Hidden Wisdom: A Guide to the Western Inner Traditions
Hidden Wisdom: A Guide to the Western Inner Traditions
By Richard Smoley and Jay Kinne
New York: Penguin/Arkana, 1999, Paperback, xxvi + 389 pages.
This book is a travel guide to the realms of contemporary esoteric thought and practice. In twelve chapters it covers the following territories: Jungian psychology; Gnosticism: esoteric Christianity and the Course in Miracles with a brief nod to the Liberal Catholic Church; Kabbalah; magic in the line of Eliphas Levi, the Golden Dawn, Aleister Crowley, and Dion Fortune; Wicca, Neopaganism, Voodoo (Santeria or Macumba), and Satanism; shamanism, including Amerindian practice and Carlos Castaneda; Hermetic alchemy and the Tarot; the Gurdjieff Work and the enneagram; Sufism; Rosicrucianism, Freemasonry and the Templars, Theosophy, Krishnamurti, and Anthroposophy; and the New Age, Alice Bailey, Edgar Cayce, the human potential movement, and transpersonal psychology.

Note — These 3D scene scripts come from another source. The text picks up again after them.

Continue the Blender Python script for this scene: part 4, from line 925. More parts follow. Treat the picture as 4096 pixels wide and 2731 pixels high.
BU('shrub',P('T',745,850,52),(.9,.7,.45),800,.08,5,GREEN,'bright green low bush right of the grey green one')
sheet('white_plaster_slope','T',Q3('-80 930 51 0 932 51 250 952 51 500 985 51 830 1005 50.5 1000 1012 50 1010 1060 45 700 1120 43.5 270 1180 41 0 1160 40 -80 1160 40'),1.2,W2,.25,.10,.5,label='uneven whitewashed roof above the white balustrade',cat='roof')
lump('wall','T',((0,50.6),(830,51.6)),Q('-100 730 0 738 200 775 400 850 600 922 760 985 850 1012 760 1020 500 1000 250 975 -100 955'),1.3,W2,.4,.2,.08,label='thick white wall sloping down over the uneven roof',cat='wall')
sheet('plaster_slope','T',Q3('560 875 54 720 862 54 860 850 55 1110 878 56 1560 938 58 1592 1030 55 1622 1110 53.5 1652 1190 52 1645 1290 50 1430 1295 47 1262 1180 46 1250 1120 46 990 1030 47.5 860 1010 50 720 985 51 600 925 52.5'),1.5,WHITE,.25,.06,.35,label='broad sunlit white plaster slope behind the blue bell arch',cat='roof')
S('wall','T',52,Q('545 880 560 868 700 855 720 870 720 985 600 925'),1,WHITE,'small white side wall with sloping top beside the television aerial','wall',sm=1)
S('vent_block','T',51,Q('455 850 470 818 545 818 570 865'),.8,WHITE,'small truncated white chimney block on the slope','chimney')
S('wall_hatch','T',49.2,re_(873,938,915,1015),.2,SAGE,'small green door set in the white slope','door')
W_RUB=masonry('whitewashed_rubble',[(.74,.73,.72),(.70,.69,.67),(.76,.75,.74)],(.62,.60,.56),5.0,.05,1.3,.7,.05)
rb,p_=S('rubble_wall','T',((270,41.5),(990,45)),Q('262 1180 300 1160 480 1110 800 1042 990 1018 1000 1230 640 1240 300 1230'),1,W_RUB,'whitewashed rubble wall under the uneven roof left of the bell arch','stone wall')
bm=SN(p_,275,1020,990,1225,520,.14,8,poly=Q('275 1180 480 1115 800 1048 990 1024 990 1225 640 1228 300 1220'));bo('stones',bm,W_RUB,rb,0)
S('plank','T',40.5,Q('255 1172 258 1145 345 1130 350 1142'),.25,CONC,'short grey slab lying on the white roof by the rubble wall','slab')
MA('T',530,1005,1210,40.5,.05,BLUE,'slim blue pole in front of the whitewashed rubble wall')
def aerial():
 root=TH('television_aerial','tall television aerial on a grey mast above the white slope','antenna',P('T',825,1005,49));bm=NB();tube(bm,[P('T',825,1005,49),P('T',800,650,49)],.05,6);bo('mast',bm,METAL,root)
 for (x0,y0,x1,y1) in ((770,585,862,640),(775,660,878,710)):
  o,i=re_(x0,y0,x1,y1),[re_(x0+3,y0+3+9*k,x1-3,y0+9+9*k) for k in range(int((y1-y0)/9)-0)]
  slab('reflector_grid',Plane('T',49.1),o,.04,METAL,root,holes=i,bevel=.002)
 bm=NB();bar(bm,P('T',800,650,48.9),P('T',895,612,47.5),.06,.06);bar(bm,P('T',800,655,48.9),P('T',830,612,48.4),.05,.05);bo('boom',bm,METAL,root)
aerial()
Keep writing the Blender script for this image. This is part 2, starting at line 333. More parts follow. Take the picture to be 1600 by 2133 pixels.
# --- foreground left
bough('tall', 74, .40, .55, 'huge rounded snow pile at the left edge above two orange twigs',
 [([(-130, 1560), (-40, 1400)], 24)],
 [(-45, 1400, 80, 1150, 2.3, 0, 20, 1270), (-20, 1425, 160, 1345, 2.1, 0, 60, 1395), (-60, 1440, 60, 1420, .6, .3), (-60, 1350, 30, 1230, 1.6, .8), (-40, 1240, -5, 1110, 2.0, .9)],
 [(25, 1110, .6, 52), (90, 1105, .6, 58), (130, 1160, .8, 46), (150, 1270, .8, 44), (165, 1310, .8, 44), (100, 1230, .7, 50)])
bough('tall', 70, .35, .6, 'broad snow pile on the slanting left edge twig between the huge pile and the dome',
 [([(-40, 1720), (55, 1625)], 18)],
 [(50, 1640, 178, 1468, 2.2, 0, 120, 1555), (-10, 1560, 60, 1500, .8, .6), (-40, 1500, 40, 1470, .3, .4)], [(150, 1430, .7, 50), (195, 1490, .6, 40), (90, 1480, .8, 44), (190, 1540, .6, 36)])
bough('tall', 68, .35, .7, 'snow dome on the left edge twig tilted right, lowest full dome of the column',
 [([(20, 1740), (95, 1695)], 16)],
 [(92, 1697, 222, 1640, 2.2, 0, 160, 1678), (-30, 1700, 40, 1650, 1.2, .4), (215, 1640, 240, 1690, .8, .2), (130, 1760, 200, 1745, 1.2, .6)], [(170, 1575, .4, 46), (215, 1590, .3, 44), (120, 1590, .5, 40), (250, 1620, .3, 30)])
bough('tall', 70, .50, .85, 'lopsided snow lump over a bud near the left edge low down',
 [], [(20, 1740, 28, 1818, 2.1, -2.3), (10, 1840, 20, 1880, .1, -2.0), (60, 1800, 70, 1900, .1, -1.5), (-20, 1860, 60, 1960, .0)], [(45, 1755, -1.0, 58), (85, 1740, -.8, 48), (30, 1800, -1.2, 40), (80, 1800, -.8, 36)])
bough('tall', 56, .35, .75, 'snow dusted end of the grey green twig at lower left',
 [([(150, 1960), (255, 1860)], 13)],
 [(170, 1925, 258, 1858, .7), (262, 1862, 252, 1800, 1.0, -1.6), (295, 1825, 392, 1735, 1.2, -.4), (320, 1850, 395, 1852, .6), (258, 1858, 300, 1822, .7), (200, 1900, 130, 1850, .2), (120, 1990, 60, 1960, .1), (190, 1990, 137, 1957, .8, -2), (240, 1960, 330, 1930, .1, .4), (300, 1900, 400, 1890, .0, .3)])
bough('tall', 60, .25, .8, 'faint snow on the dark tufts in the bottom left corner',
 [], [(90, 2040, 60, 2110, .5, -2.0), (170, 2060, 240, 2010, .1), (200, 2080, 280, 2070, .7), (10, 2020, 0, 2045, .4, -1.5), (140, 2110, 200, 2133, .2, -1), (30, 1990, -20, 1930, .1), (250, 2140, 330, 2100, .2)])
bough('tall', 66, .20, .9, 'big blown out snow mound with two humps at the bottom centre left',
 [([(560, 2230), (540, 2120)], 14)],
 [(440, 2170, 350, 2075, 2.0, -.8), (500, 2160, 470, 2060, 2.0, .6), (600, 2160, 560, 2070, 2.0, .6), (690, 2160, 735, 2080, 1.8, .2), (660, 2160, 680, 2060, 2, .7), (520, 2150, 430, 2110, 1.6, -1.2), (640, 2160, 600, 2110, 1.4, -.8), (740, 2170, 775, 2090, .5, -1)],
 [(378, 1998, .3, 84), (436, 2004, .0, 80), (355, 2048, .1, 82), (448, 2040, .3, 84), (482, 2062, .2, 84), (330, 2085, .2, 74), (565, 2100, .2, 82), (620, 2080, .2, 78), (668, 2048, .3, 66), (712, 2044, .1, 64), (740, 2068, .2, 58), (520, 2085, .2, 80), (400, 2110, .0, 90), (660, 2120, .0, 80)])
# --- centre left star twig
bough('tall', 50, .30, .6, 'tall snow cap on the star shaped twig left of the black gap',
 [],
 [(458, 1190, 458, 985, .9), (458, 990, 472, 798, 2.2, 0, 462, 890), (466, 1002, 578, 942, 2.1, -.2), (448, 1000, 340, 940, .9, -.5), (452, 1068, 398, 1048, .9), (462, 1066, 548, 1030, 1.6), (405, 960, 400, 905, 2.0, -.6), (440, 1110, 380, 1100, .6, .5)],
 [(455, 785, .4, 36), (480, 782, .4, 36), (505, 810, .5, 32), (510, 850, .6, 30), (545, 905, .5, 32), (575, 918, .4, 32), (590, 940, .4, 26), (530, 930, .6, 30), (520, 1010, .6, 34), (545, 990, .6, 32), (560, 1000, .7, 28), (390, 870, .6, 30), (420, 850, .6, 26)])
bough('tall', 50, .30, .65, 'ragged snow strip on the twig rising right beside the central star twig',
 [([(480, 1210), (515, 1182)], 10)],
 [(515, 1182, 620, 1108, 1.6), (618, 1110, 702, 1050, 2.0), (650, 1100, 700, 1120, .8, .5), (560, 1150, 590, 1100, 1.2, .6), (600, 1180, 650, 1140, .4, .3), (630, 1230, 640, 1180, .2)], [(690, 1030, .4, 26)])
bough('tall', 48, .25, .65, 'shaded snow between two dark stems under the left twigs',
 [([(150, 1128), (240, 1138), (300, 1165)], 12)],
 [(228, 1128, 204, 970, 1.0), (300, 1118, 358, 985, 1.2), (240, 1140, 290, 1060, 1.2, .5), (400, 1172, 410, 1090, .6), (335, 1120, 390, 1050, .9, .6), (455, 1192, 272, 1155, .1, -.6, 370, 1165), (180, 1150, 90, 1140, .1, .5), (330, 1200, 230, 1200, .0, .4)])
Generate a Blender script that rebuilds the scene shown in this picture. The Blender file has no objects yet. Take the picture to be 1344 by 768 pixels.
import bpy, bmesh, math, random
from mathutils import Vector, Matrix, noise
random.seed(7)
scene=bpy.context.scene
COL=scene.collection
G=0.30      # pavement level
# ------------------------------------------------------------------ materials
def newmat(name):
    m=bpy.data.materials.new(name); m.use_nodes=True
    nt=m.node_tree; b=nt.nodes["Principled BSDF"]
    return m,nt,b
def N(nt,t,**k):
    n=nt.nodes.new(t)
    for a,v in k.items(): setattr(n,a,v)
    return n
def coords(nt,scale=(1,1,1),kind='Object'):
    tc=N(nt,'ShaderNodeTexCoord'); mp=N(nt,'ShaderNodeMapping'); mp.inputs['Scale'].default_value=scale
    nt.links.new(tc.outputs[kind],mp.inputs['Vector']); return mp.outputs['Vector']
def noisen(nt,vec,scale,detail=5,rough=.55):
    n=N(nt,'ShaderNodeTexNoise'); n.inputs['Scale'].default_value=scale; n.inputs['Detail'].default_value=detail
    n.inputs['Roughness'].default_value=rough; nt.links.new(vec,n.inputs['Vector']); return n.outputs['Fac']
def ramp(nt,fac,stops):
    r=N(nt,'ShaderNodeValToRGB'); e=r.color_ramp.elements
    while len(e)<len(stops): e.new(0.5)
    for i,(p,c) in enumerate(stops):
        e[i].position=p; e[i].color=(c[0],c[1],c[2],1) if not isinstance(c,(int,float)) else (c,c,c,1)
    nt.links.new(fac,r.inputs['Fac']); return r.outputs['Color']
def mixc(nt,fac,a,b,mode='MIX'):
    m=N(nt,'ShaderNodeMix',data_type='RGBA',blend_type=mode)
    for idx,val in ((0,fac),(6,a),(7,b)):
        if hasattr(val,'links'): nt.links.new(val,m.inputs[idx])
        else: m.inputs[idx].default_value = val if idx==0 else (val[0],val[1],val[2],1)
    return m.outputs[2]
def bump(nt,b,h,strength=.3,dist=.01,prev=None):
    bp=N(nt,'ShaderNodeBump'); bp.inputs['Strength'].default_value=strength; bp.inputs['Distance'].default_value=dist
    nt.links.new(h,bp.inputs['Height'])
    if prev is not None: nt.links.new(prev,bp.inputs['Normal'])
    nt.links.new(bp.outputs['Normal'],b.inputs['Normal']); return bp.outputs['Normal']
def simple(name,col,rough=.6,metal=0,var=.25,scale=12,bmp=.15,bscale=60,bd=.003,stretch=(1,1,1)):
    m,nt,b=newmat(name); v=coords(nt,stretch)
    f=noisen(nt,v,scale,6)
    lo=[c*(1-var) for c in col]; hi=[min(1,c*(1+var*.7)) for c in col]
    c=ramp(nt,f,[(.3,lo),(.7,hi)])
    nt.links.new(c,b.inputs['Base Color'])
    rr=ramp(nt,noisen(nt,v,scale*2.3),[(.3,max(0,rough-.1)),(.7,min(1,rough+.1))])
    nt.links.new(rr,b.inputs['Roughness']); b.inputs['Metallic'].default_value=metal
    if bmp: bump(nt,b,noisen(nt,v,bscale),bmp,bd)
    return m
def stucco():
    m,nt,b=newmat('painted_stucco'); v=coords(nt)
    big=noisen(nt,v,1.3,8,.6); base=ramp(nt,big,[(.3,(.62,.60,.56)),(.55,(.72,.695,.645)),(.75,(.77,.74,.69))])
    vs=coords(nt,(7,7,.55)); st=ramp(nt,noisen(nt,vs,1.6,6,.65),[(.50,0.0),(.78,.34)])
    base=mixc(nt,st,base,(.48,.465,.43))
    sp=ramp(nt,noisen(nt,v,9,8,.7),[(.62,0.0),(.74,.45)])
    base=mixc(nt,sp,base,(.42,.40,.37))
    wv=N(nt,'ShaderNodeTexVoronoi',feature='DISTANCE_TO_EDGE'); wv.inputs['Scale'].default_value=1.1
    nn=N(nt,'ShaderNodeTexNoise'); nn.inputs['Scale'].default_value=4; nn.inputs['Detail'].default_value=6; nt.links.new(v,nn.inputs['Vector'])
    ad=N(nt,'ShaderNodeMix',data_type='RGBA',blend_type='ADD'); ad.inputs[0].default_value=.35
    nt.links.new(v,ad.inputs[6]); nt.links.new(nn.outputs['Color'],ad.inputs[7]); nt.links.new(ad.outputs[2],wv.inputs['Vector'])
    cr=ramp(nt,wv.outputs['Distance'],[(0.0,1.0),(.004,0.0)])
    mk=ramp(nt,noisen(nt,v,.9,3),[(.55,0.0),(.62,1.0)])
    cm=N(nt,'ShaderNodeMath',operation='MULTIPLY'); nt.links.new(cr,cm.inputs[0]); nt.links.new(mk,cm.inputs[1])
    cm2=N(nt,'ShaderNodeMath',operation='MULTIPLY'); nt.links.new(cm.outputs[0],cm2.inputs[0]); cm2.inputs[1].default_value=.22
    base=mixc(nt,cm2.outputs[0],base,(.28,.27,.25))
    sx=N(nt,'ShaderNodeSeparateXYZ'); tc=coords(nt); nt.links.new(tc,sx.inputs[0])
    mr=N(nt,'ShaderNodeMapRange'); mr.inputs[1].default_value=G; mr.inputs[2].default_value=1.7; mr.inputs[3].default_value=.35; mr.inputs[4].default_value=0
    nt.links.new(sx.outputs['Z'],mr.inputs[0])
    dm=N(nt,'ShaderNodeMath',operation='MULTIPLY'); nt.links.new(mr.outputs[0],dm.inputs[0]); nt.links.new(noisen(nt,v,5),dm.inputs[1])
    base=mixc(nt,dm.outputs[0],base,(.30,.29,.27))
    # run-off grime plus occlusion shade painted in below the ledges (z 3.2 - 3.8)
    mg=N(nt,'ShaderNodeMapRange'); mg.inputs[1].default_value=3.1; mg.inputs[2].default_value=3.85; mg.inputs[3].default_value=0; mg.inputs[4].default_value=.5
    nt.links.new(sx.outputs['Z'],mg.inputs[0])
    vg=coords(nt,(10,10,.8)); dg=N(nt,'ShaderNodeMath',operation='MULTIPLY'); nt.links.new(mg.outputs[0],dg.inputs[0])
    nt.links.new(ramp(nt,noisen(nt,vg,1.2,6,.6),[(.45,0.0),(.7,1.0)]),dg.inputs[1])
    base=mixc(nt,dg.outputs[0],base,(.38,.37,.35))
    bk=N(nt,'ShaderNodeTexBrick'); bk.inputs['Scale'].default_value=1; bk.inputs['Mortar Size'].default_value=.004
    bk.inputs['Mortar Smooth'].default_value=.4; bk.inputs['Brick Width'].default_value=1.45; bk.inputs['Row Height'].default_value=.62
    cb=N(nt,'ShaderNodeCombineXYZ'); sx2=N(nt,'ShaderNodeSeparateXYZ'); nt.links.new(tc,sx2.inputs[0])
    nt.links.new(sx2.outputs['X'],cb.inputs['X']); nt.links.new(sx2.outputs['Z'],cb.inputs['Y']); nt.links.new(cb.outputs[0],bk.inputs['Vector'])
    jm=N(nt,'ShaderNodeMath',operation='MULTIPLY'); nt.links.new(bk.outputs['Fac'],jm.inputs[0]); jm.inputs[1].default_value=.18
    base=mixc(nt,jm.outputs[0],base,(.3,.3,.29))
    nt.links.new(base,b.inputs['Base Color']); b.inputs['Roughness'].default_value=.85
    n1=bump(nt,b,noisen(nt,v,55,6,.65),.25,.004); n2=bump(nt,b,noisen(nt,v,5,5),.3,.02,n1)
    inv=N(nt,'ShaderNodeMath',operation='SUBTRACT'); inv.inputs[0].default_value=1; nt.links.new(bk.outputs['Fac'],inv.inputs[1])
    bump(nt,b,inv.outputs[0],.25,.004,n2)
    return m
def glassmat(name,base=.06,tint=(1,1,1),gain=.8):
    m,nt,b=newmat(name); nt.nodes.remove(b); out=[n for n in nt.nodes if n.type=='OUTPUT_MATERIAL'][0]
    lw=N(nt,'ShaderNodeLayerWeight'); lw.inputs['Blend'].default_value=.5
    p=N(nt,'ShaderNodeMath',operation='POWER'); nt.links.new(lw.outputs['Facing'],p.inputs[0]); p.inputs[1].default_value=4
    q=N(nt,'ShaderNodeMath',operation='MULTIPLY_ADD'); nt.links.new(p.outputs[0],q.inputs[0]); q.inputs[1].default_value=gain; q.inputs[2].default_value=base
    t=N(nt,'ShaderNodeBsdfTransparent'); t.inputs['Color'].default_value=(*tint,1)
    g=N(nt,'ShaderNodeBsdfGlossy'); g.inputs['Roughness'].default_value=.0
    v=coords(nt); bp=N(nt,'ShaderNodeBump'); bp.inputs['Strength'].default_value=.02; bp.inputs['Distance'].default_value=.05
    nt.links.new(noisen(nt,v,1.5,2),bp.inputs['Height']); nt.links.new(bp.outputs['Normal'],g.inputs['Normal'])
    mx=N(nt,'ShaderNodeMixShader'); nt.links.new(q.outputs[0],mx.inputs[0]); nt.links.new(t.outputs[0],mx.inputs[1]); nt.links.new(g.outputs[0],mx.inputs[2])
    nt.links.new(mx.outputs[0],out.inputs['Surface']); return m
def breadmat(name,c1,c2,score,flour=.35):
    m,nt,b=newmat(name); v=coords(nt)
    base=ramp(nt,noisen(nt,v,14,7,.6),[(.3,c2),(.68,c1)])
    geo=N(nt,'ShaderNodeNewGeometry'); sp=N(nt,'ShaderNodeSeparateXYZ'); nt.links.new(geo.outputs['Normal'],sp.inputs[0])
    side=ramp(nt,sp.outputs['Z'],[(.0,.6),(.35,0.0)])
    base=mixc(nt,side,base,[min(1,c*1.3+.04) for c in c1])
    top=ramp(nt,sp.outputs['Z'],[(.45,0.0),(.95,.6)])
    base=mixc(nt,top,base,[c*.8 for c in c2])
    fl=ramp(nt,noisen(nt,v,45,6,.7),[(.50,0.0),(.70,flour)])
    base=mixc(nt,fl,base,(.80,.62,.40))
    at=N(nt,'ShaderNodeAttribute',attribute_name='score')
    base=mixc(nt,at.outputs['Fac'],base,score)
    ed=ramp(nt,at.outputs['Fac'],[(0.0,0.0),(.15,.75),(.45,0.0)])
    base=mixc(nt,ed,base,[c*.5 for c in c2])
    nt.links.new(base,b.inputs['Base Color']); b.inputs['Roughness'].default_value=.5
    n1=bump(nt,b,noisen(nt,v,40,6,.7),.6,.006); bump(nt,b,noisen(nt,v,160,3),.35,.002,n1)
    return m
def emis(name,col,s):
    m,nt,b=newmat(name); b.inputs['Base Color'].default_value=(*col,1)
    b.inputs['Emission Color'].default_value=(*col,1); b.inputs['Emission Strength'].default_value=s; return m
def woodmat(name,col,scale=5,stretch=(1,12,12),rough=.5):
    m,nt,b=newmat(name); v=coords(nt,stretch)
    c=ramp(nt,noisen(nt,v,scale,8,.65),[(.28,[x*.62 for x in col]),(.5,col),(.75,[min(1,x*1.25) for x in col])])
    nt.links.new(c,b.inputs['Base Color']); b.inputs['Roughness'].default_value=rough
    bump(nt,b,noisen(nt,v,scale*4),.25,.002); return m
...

With such scope, inevitably the tour has about it an if-today-is-Tuesday-this-must be- Belgium quality. Yet, despite the breathless rush past so many metaphysical sites, the authors, who were both editors of the now defunct Gnosis magazine, do a commendable job of outlining the essentials of present-day movements. For many of the movements, they present basic ideas and practices, history, historical antecedents, and current status. Some are given short shrift: Krishnamurti is treated only as a transition from Theosophy to Anthroposophy, and Co-Freemasonry receives only a passing mention and docs not even get into the index although, at least in its Anglo version, it is the most esoteric of Masonic organizations. The editors also have, perhaps not surprisingly, a slight Gnostic bias.
The virtue of the book is that the authors approach their subjects with sympathetic objectivity and factualness. For readers interested in learning something about present-day esoteric movements and their variety, this book is a good place to start.